The number of hours of pay guaranteed, usually by contract, to a worker who reports to work. . .call-in pay applies to a guarantee of a minimum number of hours when the worker is called in on a day on which he otherwise would not be scheduled to work. . . . (1)

One purpose of call-in pay is to compensate an employe for having to get ready for work and to travel to and from the work site on a day or at a time when the employe normally has off from work. Call-in pay in one way or another guarantees the employe a certain amount of pay in order to make the trip financially worthwhile for the employe called-in and to compensate the employe for the inconvenience caused by being called-in to work. Under this contract, employes receive premium pay of two hours at time-and-a-half for call-in pay, in addition to any hours actually worked paid at the appropriate rate. Another purpose of call-in pay is to discourage an employer from having an employe work on an off day by making it expensive for the employer to do so.

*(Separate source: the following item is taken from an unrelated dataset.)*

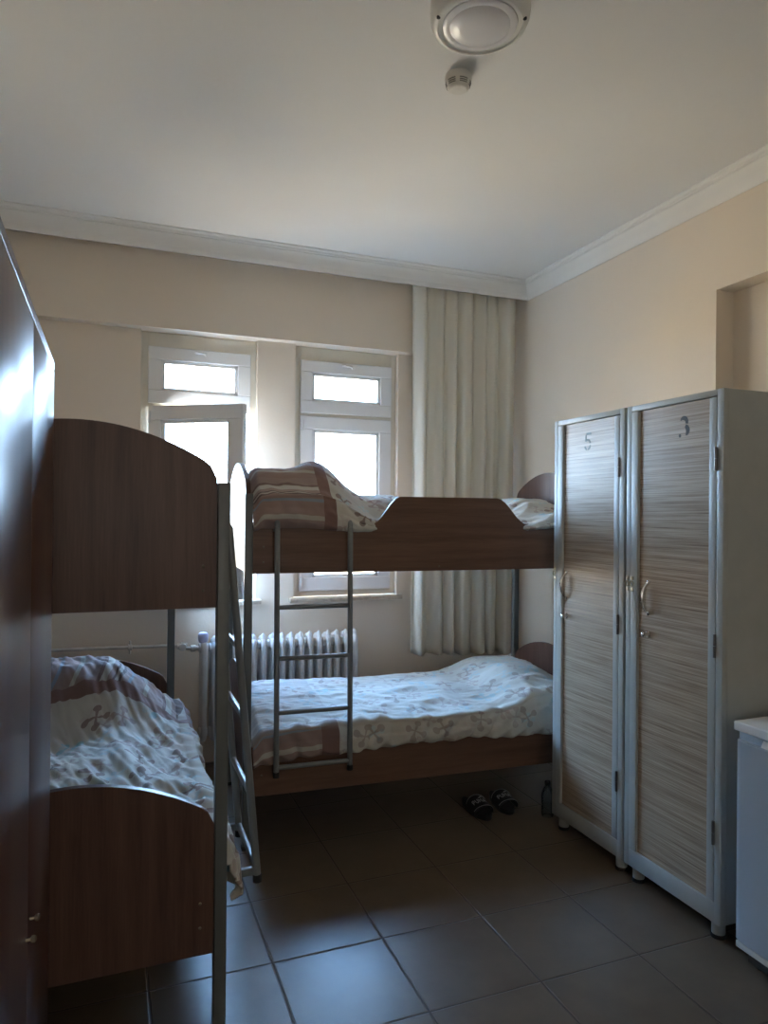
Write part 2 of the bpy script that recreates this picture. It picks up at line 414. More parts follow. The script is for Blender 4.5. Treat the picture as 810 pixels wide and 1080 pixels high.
# ------------------------------------------------------------------ radiator and pipes
RX, RY = .53, YB - .10
rad = thing('radiator', 'white cast iron column radiator under the windows behind the bunks', 'radiator', (RX, RY, 0))
def rsection():
    bm = bmesh.new(); path = []
    y0, y1, zb, zt, r = -.058, .058, .185, .755, .045
    for cy, cz, a0 in ((y1 - r, zt - r, 0), (y0 + r, zt - r, 90), (y0 + r, zb + r, 180), (y1 - r, zb + r, 270)):
        for k in range(5):
            a = math.radians(a0 + k * 22.5); path.append((0, cy + r * math.cos(a), cz + r * math.sin(a)))
    tube(bm, path, .0165, 12, closed=True, sq=(1.05, 1.15))
    tube(bm, [(0, 0, zb + .02), (0, 0, zt - .02)], .0155, 10)
    lathe(bm, [(.012, -.0287), (.026, -.026), (.030, -.012), (.032, 0), (.030, .012), (.026, .026), (.012, .0287)], (0, 0, zt - .035), 'x', 18)
    lathe(bm, [(.012, -.0287), (.026, -.026), (.030, -.012), (.032, 0), (.030, .012), (.026, .026), (.012, .0287)], (0, 0, zb + .035), 'x', 18)
    # pointed crest on top of the casting
    lathe(bm, [(.001, .030), (.008, .024), (.016, .012), (.020, -.004)], (0, -.03, zt + .008), 'z', 12)
    return bm
s0 = obj('section', rsection(), 'radiator_enamel', rad, True)
for k in range(1, 17):
    c = s0.copy(); COL.objects.link(c); c.parent = rad; c.location = (k * .0585, 0, 0)
for xx in (.10, .85):
    bm = bmesh.new(); box(bm, xx - .008, xx + .008, .03, .099, .175, .19, bev=.002); box(bm, xx - .02, xx + .02, .092, .0995, .15, .22, bev=.002); obj('wall_bracket', bm, 'pipe_paint', rad)
bm = bmesh.new()
lathe(bm, [(.012, -.03), (.02, -.028), (.02, .0), (.014, .002), (.014, .02)], (-.045, 0, .72), 'x', 16)
obj('union_nut', bm, 'pipe_paint', rad, True)
bm = bmesh.new()
lathe(bm, [(.008, .0), (.02, .004), (.026, .012), (.030, .03), (.030, .05), (.022, .062), (.005, .066)], (-.005, -.03, .752), 'z', 24)
obj('valve_head', bm, 'lilac_plastic', rad, True)
pp = thing('heating_pipe', 'thin pale heating pipe running along the wall to the radiator', 'pipe', (-.68, YB - .05, 0))
bm = bmesh.new()
tube(bm, [(0.0, 0, .752), (.6, 0, .742), (1.06, 0, .733), (1.085, -.012, .73), (1.115, -.045, .722), (1.14, -.05, .72)], .0095, 12)
obj('pipe_run', bm, 'pipe_paint', pp, True)
bm = bmesh.new(); lathe(bm, [(.010, -.012), (.018, -.010), (.018, .01), (.010, .012)], (.80, 0, .738), 'x', 16); tube(bm, [(.80, 0, .70), (.80, 0, .775)], .006, 8); box(bm, .79, .81, 0, .049, .73, .745); obj('pipe_clip', bm, 'pipe_paint', pp, True)
bm = bmesh.new()
lathe(bm, [(.010, -.03), (.017, -.028), (.017, -.008), (.022, -.006), (.022, .012), (.017, .014), (.017, .03)], (1.09, -.015, .731), 'x', 16)
lathe(bm, [(.008, -.052), (.021, -.050), (.023, -.036), (.010, -.034), (.010, 0)], (1.09, -.015, .731), 'y', 18)
obj('shutoff_valve', bm, 'pipe_paint', pp, True)

# ------------------------------------------------------------------ bunk beds
BL, BW = 1.83, .83
def endpanel(x, z0):
    c = BW / 2; hw = c - .037; pk = z0 + .525
    pts = [(c - hw, z0), (c + hw, z0)]
    n = 40; top = []
    for k in range(n + 1):
        d = hw - 2 * hw * k / n; e = abs(d)
        z = pk - .86 * e * e
        q = (hw - e) / .035
        if q < 1: z -= .030 * (1 - math.sqrt(max(0, 1 - (1 - q) ** 2)))
        top.append((c + d, z))
    return prism(bmesh.new(), pts + top, 'x', x, x + .022, bev=.0025)
def siderail(y, z0, hump):
    pts = [(.036, z0), (BL - .036, z0)]
    top = []
    n = 80
    for k in range(n + 1):
        x = BL - .036 - (BL - .072) * k / n
        z = z0 + .225
        if hump:
            z += .137 * (sstep(.60, .745, x) - sstep(1.265, 1.44, x))
        top.append((x, z))
    return prism(bmesh.new(), pts + top, 'y', y, y + .02, bev=.002)
def make_bunk(label, loc, rot):
    t = thing('bunk_bed', label, 'bunk bed', loc, rot)
    for x in (0, BL - .036):
        for y in (0, BW - .036):
            p = obj('post', B(x, x + .036, y, y + .036, .012, 1.612, bev=.004, seg=3), 'steel_paint', t, True)
            obj('foot_cap', B(x - .002, x + .038, y - .002, y + .038, 0, .02, bev=.003), 'black_rubber', p)
    for x in (.007, BL - .029):
        for z in (1.25, .25):
            obj('end_panel', endpanel(x, z), 'walnut_vertical', t, True)
    for y in (.007, BW - .027):
        obj('side_rail', siderail(y, 1.248, True), 'walnut_horizontal', t, True)
        obj('side_rail', siderail(y, .235, False), 'walnut_horizontal', t, True)
    for z in (1.275, .262):
        obj('bed_base', B(.031, BL - .031, .029, BW - .029, z, z + .018, bev=.002), 'edge_band', t)
    for x, y in ((-.004, 0),):
        pass
    for z in (1.30, 1.37, .33, .40):   # bolt pairs on the near end panel and the front rail
        bm = bmesh.new(); lathe(bm, [(.0045, .0), (.0042, -.002), (.002, -.0032)], (.007, .075, z), 'x', 12); obj('bolt', bm, 'screw_metal', t, True)
        bm = bmesh.new(); lathe(bm, [(.0045, .0), (.0042, -.002), (.002, -.0032)], (.085, .007, z), 'y', 12); obj('bolt', bm, 'screw_metal', t, True)
    for x in (.95,):
        bm = bmesh.new(); lathe(bm, [(.0045, .0), (.0042, -.002), (.002, -.0032)], (x, .007, 1.27), 'y', 12); obj('bolt', bm, 'screw_metal', t, True)
    return t
FL, FR = (.572, 3.19, 0), math.radians(-3.2)
LLc, LR = (.329, 2.072, 0), math.radians(90)
make_bunk('walnut and grey steel bunk bed along the window wall, seen from its long side', FL, FR)
make_bunk('walnut and grey steel bunk bed beside the wardrobe, its arched end panels facing out', LLc, LR)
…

In the case at hand, we have a call; we do not have a call-in. The Grievants did have to work; talking to the District Attorney or the Corporation Counsel on the telephone about job related matters is work which must be compensated. The record appears to indicate that this did occur in this situation--the Grievants apparently received overtime for the time of the telephone call. But the Grievants did not have to do any of the activity associated with a call-in. They did not have to get ready for work, nor did they have to travel to the job site. They did not have to do so because this was a call, not a call-in. It was work, compensable at the overtime rate, but it was not a call-in compensable with the call-in premium pay required by Section XX of the contract.

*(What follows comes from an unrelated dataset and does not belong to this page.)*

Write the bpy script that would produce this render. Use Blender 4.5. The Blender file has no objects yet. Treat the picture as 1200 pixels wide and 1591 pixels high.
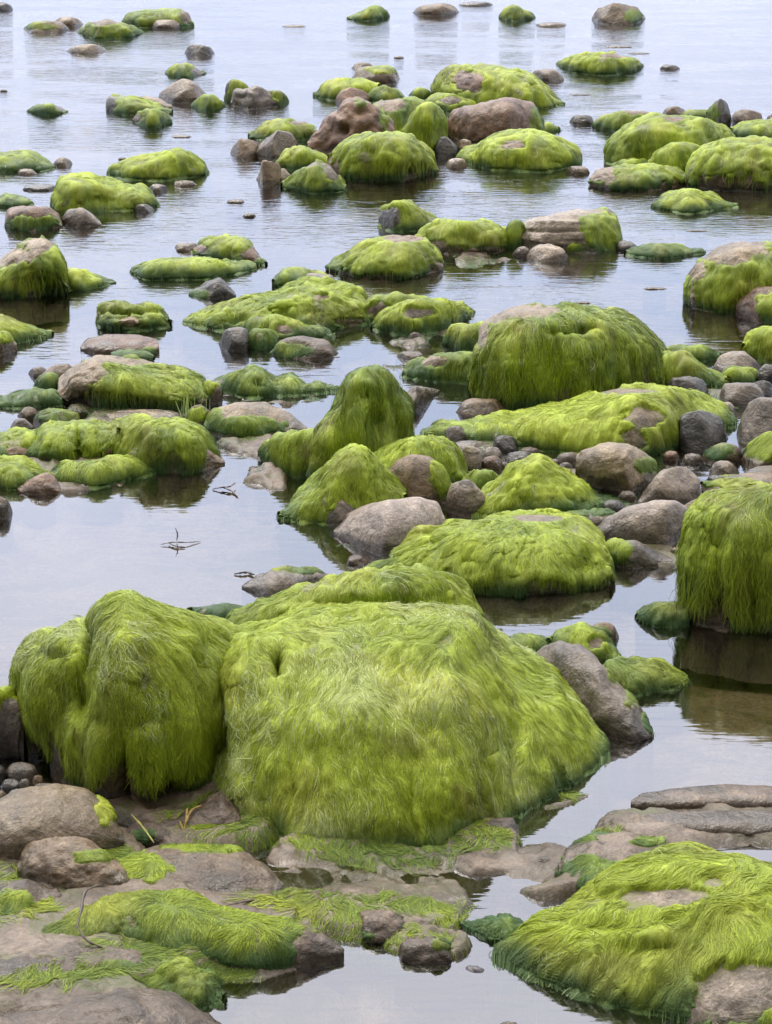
import bpy, math
import numpy as np
from mathutils import Vector

# ------------------------------------------------------------------ camera
W, HP = 1200.0, 1591.0
CAM_H = 1.75
PITCH = math.radians(18.0)
F = 3560.0                       # focal length in photo pixels
sc = bpy.context.scene
cam_d = bpy.data.cameras.new('camera')
cam = bpy.data.objects.new('camera', cam_d)
sc.collection.objects.link(cam)
cam.location = (0, 0, CAM_H)
cam.rotation_euler = (math.pi/2 - PITCH, 0, 0)
cam_d.sensor_fit = 'VERTICAL'
cam_d.sensor_height = 24.0
cam_d.lens = 24.0*F/HP
cam_d.clip_start = 0.05
cam_d.clip_end = 2000
sc.camera = cam

# ------------------------------------------------------------------ sky (overcast, brighter over the sea)
SUN_EL, SUN_AZ = math.radians(52), math.radians(-25)
world = bpy.data.worlds.new('World'); sc.world = world
world.use_nodes = True
nt = world.node_tree; nt.nodes.clear()
def N(tree, typ, **kw):
    n = tree.nodes.new(typ)
    for k, v in kw.items(): setattr(n, k, v)
    return n
o_ = N(nt, 'ShaderNodeOutputWorld'); bg = N(nt, 'ShaderNodeBackground'); bg.inputs[1].default_value = 0.1
sky = N(nt, 'ShaderNodeTexSky', sky_type='NISHITA', sun_disc=False, sun_elevation=SUN_EL, sun_rotation=SUN_AZ)
tc = N(nt, 'ShaderNodeTexCoord')
mp = N(nt, 'ShaderNodeMapping'); mp.inputs['Scale'].default_value = (2.2, 2.2, 7.0)
nz = N(nt, 'ShaderNodeTexNoise'); nz.inputs['Scale'].default_value = 1.3; nz.inputs['Detail'].default_value = 5; nz.inputs['Roughness'].default_value = .5
rp = N(nt, 'ShaderNodeValToRGB')
rp.color_ramp.elements[0].position = .34; rp.color_ramp.elements[0].color = (8.3, 9.8, 13.0, 1)
rp.color_ramp.elements[1].position = .66; rp.color_ramp.elements[1].color = (13.2, 13.8, 16.4, 1)
nt.links.new(tc.outputs['Generated'], mp.inputs[0]); nt.links.new(mp.outputs[0], nz.inputs[0]); nt.links.new(nz.outputs[0], rp.inputs[0])
sep = N(nt, 'ShaderNodeSeparateXYZ'); nt.links.new(tc.outputs['Generated'], sep.inputs[0])
mr = N(nt, 'ShaderNodeMapRange'); mr.inputs[1].default_value = -.6; mr.inputs[2].default_value = .75
mr.inputs[3].default_value = .10; mr.inputs[4].default_value = 1.12
mr.interpolation_type = 'SMOOTHSTEP'
nt.links.new(sep.outputs['Y'], mr.inputs[0])
# zenith keeps its full brightness whatever the compass side
mz = N(nt, 'ShaderNodeMapRange'); mz.inputs[1].default_value = .62; mz.inputs[2].default_value = 1.0
mz.inputs[3].default_value = 0; mz.inputs[4].default_value = 1
nt.links.new(sep.outputs['Z'], mz.inputs[0])
mm = N(nt, 'ShaderNodeMix', data_type='FLOAT'); nt.links.new(mz.outputs[0], mm.inputs[0]); nt.links.new(mr.outputs[0], mm.inputs[2]); mm.inputs[3].default_value = 1.0
# an overcast sky grows brighter and less blue towards the zenith
me_ = N(nt, 'ShaderNodeMapRange'); me_.inputs[1].default_value = .05; me_.inputs[2].default_value = .52; me_.inputs[3].default_value = .92; me_.inputs[4].default_value = 2.45
nt.links.new(sep.outputs['Z'], me_.inputs[0])
mk = N(nt, 'ShaderNodeMath', operation='MULTIPLY'); nt.links.new(mm.outputs[0], mk.inputs[0]); nt.links.new(me_.outputs[0], mk.inputs[1])
mw = N(nt, 'ShaderNodeMapRange'); mw.inputs[1].default_value = .25; mw.inputs[2].default_value = .7; nt.links.new(sep.outputs['Z'], mw.inputs[0])
mcol = N(nt, 'ShaderNodeMix', data_type='RGBA'); nt.links.new(mw.outputs[0], mcol.inputs[0]); nt.links.new(rp.outputs[0], mcol.inputs[6]); mcol.inputs[7].default_value = (12.6, 11.6, 10.8, 1)
ml = N(nt, 'ShaderNodeVectorMath', operation='SCALE'); nt.links.new(mcol.outputs[2], ml.inputs[0]); nt.links.new(mk.outputs[0], ml.inputs['Scale'])
mx = N(nt, 'ShaderNodeMix', data_type='RGBA'); mx.inputs[0].default_value = .9
nt.links.new(sky.outputs[0], mx.inputs[6]); nt.links.new(ml.outputs[0], mx.inputs[7])
nt.links.new(mx.outputs[2], bg.inputs[0]); nt.links.new(bg.outputs[0], o_.inputs[0])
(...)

Under the Association's theory of this case, the distinction between overtime pay and call-in pay is eliminated, except in those situations specifically excluded from call-in pay by the contract. That is not the purpose of call-in pay in general, nor did the Association convince me that was the purpose of the parties in creating Section XX. Call-in is a very specific type of overtime. It refers to the situation in which an employer contacts an off-duty employe and directs the employe to report to a job site. That did not happen here. The Grievants were called at home; they were not called in to work. Thus, Section XX - Call-In and Step-Up Pay of the contract does not apply to the circumstances of this case.

Even if Section XX did apply in this situation, the Arbitrator could not provide the remedy requested by the Association. The expired policy previously agree to by the parties to resolve an earlier call-in dispute is a matter that must be negotiated into the contract by the parties, not imposed by a grievance arbitrator. If Section XX had applied in this situation, the remedy would have been to order the Employer to pay the Grievants the call-in premium pay of two hours at time-and-a-half for each call-in. Such a remedy enforces the contract. The Association's proposed remedy would have the Arbitrator modify the contract, an action outside the arbitrator's scope of jurisdiction.

For the reasons stated above, the Arbitrator issues the following


1. That the County did not violate the labor agreement by not paying call-in pay to Deputies Baumhofer and Koehmstedt for the three separate occasions when they were called at home by the District Attorney and the Corporation Counsel.

2. That the grievance is hereby denied and dismissed.

Dated at Madison, Wisconsin, this 7th day of February, 1992.

By James W. Engmann, Arbitrator

1/ Harold S. Roberts, Roberts' Dictionary of Industrial Relations, Third Edition, (BNA, 1986).